• [Records provided]
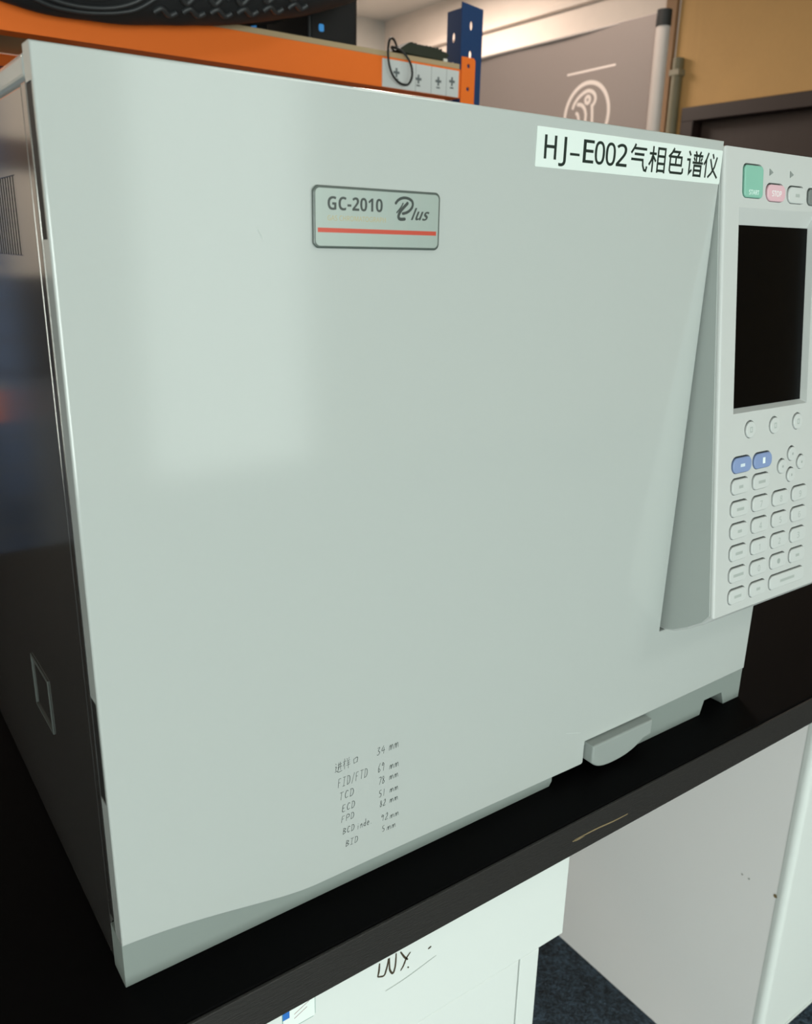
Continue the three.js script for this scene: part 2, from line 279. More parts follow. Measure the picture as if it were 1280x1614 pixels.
    c.lineWidth = 14; c.beginPath(); c.moveTo(1000, 118); c.bezierCurveTo(985, 150, 955, 178, 928, 205); c.stroke();
    c.fillStyle = '#2c3532'; c.save(); c.translate(1085, 268); c.font = 'italic bold 150px sans-serif'; c.transform(1, 0, -0.22, 1, 0, 0); c.fillText('lus', 0, 0, 245); c.restore();
  });
  obj('badge', G(uvOver(slab(roundRect(bx0, by0, bx1, by1, 0.003), 0.0017, 0.0017, 0.0008, 4), bx0, bx1, by0, by1)), std(0xffffff, 0.35, { map: bmap, metalness: 0.1, clearcoat: 0.7, clearcoatRoughness: 0.3 }), door, 'silver rectangular badge with red line');
  // white label with black print
  const lx0 = 0.2528, lx1 = 0.4163, ly0 = 0.4140, ly1 = 0.4341;
  const lmap = canvasMap(1635, 201, (c, w, h) => {
    c.fillStyle = '#d2dcd7'; c.fillRect(0, 0, w, h); c.fillStyle = '#10211c';
    const X = (mm) => (mm - 252.8) * 10, Y = (mm) => (434.1 - mm) * 10;
    const put = (t, l, r, base, size) => { c.save(); c.font = `${size}px sans-serif`; const m = c.measureText(t); const a = m.actualBoundingBoxLeft, b = m.actualBoundingBoxRight; c.translate(X(l), Y(base)); c.scale((X(r) - X(l)) / (a + b), 1); c.fillText(t, a, 0); c.strokeStyle = '#10211c'; c.lineWidth = 2.5; c.strokeText(t, a, 0); c.restore(); };
    const SZ = 165;
    put('H', 258.9, 268, 418.5, SZ); put('J', 270.2, 275.6, 418.5, SZ); c.fillRect(X(278.6), Y(422.7), 76, 13); put('E', 289, 297.5, 418.5, SZ); put('0', 298.3, 306.6, 418.5, SZ); put('0', 307.4, 315.7, 418.5, SZ); put('2', 316.5, 325.8, 418.5, SZ);
    c.strokeStyle = '#10211c'; c.lineWidth = 14; c.lineCap = 'butt'; c.lineJoin = 'miter';
    const glyph = (lines, l, r, top, bot) => { for (const ln of lines) { c.beginPath(); ln.forEach(([u, v], i) => { const x = X(l + ((r - l) * u) / 100), y = Y(top - ((top - bot) * v) / 100); i ? c.lineTo(x, y) : c.moveTo(x, y); }); c.stroke(); } };
    glyph([[[30, 3], [22, 18], [8, 36]], [[25, 18], [90, 18]], [[26, 38], [78, 38]], [[10, 57], [72, 57], [74, 76], [82, 92], [92, 94], [96, 78]]], 327.7, 344.4, 432, 416.6);
    glyph([[[4, 30], [43, 30]], [[24, 3], [24, 98]], [[24, 32], [16, 55], [4, 72]], [[26, 40], [42, 58]], [[53, 98], [53, 9], [93, 9], [93, 98]], [[53, 37], [93, 37]], [[53, 64], [93, 64]], [[53, 90], [93, 90]]], 344.8, 361, 432, 416.8);
    glyph([[[38, 2], [26, 20], [8, 36]], [[30, 15], [70, 15], [58, 34]], [[18, 64], [84, 64], [84, 34], [18, 34], [18, 86], [24, 94], [88, 94], [94, 90], [94, 74]], [[51, 34], [51, 64]]], 362, 378.5, 432.2, 417.2);
    glyph([[[12, 5], [23, 21]], [[3, 37], [20, 37], [20, 88], [35, 74]], [[52, 3], [59, 17]], [[83, 3], [75, 17]], [[40, 19], [97, 19]], [[58, 19], [58, 45]], [[77, 19], [77, 45]], [[44, 26], [50, 39]], [[92, 26], [86, 39]], [[37, 46], [99, 46]], [[48, 99], [48, 57], [89, 57], [89, 99]], [[48, 75], [89, 75]], [[48, 94], [89, 94]]], 380.6, 397.3, 432.2, 416.9);
    glyph([[[28, 3], [18, 28], [3, 50]], [[18, 32], [18, 99]], [[56, 5], [65, 23]], [[86, 16], [74, 55], [56, 80], [35, 97]], [[43, 25], [60, 62], [97, 97]]], 397.8, 413.4, 432.2, 417);
  });
  obj('name_label', G(uvOver(slab(roundRect(lx0, ly0, lx1, ly1, 0.0006), 0.00025, 0.00025, 0), lx0, lx1, ly0, ly1)), std(0xffffff, 0.4, { map: lmap }), door, 'white label strip with black print');
  // handwriting: seven lines, two columns
  const F = { // stroke letters on a 1 x 1 cell
    F: [[[0.1, 0], [0.15, 1]], [[0.15, 1], [0.8, 1]], [[0.12, 0.55], [0.6, 0.55]]], I: [[[0.4, 0], [0.5, 1]], [[0.1, 1], [0.9, 1]], [[0.05, 0], [0.8, 0]]], D: [[[0.15, 0], [0.2, 1]], [[0.05, 1], [0.6, 0.95], [0.85, 0.5], [0.6, 0.08], [0.05, 0]]],
    T: [[[0.05, 1], [0.95, 1]], [[0.5, 1], [0.42, 0]]], C: [[[0.85, 0.85], [0.5, 1], [0.15, 0.55], [0.35, 0.05], [0.85, 0.15]]], E: [[[0.8, 1], [0.2, 0.95], [0.15, 0.5], [0.15, 0.03], [0.85, 0]], [[0.15, 0.52], [0.65, 0.52]]], P: [[[0.1, 0], [0.2, 1], [0.8, 0.9], [0.75, 0.55], [0.15, 0.48]]], B: [[[0.1, 0], [0.15, 1]], [[0.15, 1], [0.75, 0.8], [0.2, 0.52]], [[0.2, 0.52], [0.85, 0.3], [0.1, 0]]],
    '/': [[[0.2, -0.1], [0.8, 1.1]]], '.': [[[0.3, 0], [0.45, 0.08]]], m: [[[0, 0], [0.08, 0.5]], [[0.06, 0.35], [0.3, 0.55], [0.42, 0], [0.5, 0.4], [0.72, 0.55], [0.95, 0]]], i: [[[0.4, 0], [0.45, 0.5]], [[0.45, 0.7], [0.48, 0.76]]], n: [[[0.1, 0], [0.12, 0.5]], [[0.12, 0.35], [0.5, 0.55], [0.8, 0]]], d: [[[0.7, 0.4], [0.35, 0.5], [0.15, 0.15], [0.6, 0.1], [0.75, 1]], [[0.75, 1], [0.72, 0]]], e: [[[0.15, 0.28], [0.75, 0.3], [0.5, 0.55], [0.15, 0.25], [0.4, 0], [0.8, 0.1]]],
    3: [[[0.15, 0.9], [0.7, 0.95], [0.4, 0.55], [0.8, 0.3], [0.4, 0], [0.1, 0.1]]], 4: [[[0.5, 1], [0.1, 0.4], [0.9, 0.4]], [[0.65, 0.75], [0.6, -0.05]]], 6: [[[0.7, 1], [0.2, 0.5], [0.3, 0.03], [0.75, 0.2], [0.3, 0.45]]], 9: [[[0.75, 0.75], [0.4, 0.95], [0.2, 0.65], [0.7, 0.7]], [[0.75, 0.85], [0.65, 0]]], 7: [[[0.1, 0.95], [0.85, 0.95], [0.4, 0]]], 8: [[[0.7, 0.85], [0.3, 0.95], [0.35, 0.6], [0.8, 0.2], [0.35, 0], [0.2, 0.25], [0.75, 0.75]]], 5: [[[0.8, 1], [0.25, 0.95], [0.2, 0.6], [0.75, 0.45], [0.6, 0.03], [0.1, 0.05]]], 1: [[[0.5, 1], [0.45, 0]]], 2: [[[0.15, 0.8], [0.6, 1], [0.7, 0.6], [0.1, 0], [0.9, 0.05]]], ' ': [],
  };
  const lines = [], write = (t, x, y, h, w, lean = 0.12) => { for (const ch of t) { for (const l of F[ch]) lines.push(l.map(([u, v]) => [x + (u * 0.82 + v * lean) * w, y + v * h])); x += ch === ' ' ? w * 0.4 : w; } };
  // first line: three Chinese characters, then the values
  const hz = (list, x, y, s, h = s) => list.forEach((l) => lines.push(l.map(([u, v]) => [x + (u / 100) * s, y + ((100 - v) / 100) * h])));
  hz([[[12, 8], [22, 20]], [[6, 40], [20, 38], [12, 70]], [[2, 84], [20, 76], [50, 92], [96, 88]], [[40, 28], [90, 24]], [[36, 50], [94, 46]], [[54, 8], [50, 60], [40, 78]], [[74, 6], [76, 78]]], 0.1258, 0.0815, 0.0052, 0.0075);
  hz([[[4, 32], [42, 28]], [[24, 4], [22, 96]], [[24, 34], [6, 66]], [[54, 10], [62, 22]], [[86, 6], [78, 20]], [[50, 34], [94, 30]], [[52, 52], [92, 48]], [[46, 70], [98, 66]], [[72, 32], [72, 98]]], 0.1312, 0.0822, 0.0052, 0.0078);
  hz([[[20, 30], [24, 82]], [[22, 32], [80, 22], [76, 78]], [[24, 78], [76, 72]]], 0.1378, 0.0828, 0.0042, 0.006);
  write('34', 0.1545, 0.0833, 0.0052, 0.0034); write('mm', 0.1635, 0.0836, 0.0062, 0.0038);
  write('FID/FTD', 0.1278, 0.0715, 0.0058, 0.0030); write('69', 0.1556, 0.071, 0.0062, 0.0026); write('mm', 0.1640, 0.0702, 0.0052, 0.0037);
  write('TCD', 0.1286, 0.0625, 0.005, 0.0036); write('78', 0.156, 0.0622, 0.0052, 0.0026); write('mm', 0.1640, 0.0628, 0.0048, 0.0036);
  write('ECD', 0.1305, 0.0538, 0.0046, 0.0032); write('51', 0.1565, 0.0532, 0.0048, 0.0026); write('mm', 0.1645, 0.0535, 0.0046, 0.0034);
  write('FPD', 0.1300, 0.0465, 0.0042, 0.0032); write('82', 0.1572, 0.046, 0.0044, 0.0025); write('mm', 0.1645, 0.0462, 0.0044, 0.0034);
  write('BCD', 0.1310, 0.0378, 0.0042, 0.0029); write('inde.', 0.1408, 0.037, 0.0052, 0.0024); write('92', 0.1582, 0.0352, 0.0046, 0.003); write('mm', 0.165, 0.0345, 0.0044, 0.0036);
  write('BID', 0.1330, 0.0282, 0.0042, 0.0031); write('5', 0.1592, 0.0272, 0.0042, 0.0024); write('mm', 0.1628, 0.0268, 0.0044, 0.0036);
  obj('handwriting', G(ribbons(lines, 0.00034, 0.00012)), M.pen, door, 'faint handwritten list of values');
  for (const l of [[[0.318, 0.0408], [0.3255, 0.0385], [0.3336, 0.036]], [[0.0878, 0.3778], [0.0895, 0.3752], [0.0907, 0.3728]]]) obj('scratch', G(ribbons([l], 0.0003, 0.00012)), std(0xb4bcb8, 0.8), door);
}
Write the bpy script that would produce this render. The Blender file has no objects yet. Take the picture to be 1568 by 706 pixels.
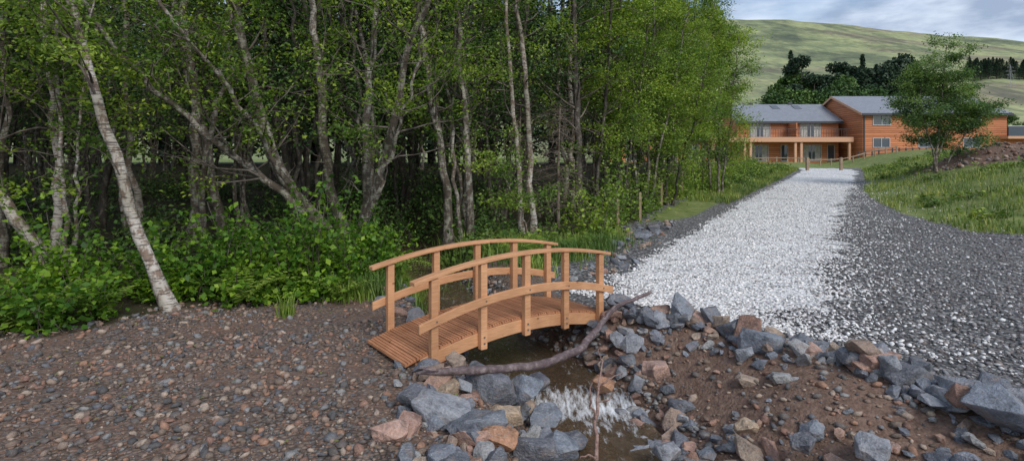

• [Exercise details]
Among the lines of the material, find those that hold the word "pixels" and copy them.

• [Correct output]
Continue the three.js script for this scene: part 2, from line 279. More parts follow. Measure the picture as if it were 1280x1614 pixels.
Write the bpy script that would produce this render. The Blender file has no objects yet. Take the picture to be 1568 by 706 pixels.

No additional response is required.